The parachute effect on solitaire diamond rings

Saturday night and Sunday morning I tried to recover a very expensive diamond ring in the wet sand, the couple who lost the ring offered me a $1000.00 cash reward and I was out the door like a flash. 
Unfortunately I could not find the diamond engagement ring that was lost earlier on Saturday morning. 
I believe the couple had the correct area the ring was lost, but the ring either sank out of sight, or got washed into the water. 
They told me several people had dug around in the wet sand trying to find the ring, my guess is that someone stepped on the ring and pushed it further down into the mushy sand. 
I used my CTX 3030 with an 11 inch search coil first then covered the same area using my 17 inch search coil for added depth, but I still could not find the ring.
My next searches will involve using smaller search coils and hoping for a little beach erosion in the area where the ring was lost. 
I believe gold and platinum rings with large diamonds are difficult to find because of their shape. 

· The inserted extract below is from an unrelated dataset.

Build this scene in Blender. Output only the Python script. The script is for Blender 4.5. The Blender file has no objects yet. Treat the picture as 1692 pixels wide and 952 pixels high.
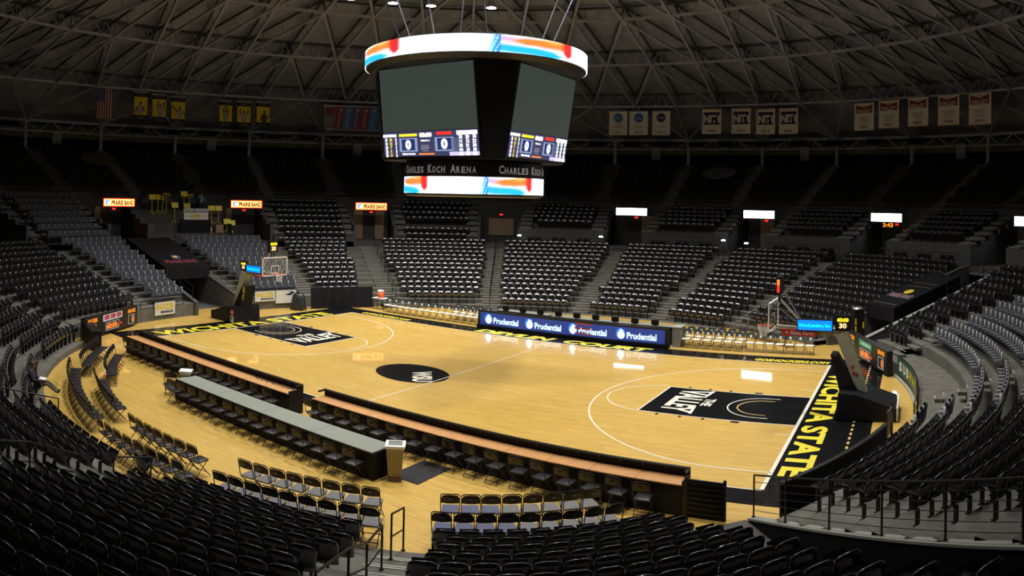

They do not lay flat like normal platinum or gold bands,  in my opinion the large diamond acts like a parachute and flips the ring down and on edge making it more difficult to detect. 
Gold or platinum bands with large solitaire diamonds are not usually wide, they are thin bands. 
If large diamonds in typical prong settings cause the ring to parachute, you are trying to detect a small section of the band.
I have recovered several nice diamond rings and gold chains this year,  and I credit my ultra slow sweep speed for making it possible to recover them. 

This is the fourth lost expensive diamond ring story I have heard this year, I wonder how many expensive diamond solitaire rings are lost on the beach every week?
I know all of these lost ring stories has caused me to cut down on the amount of discrimination I use in trashy areas, just in case.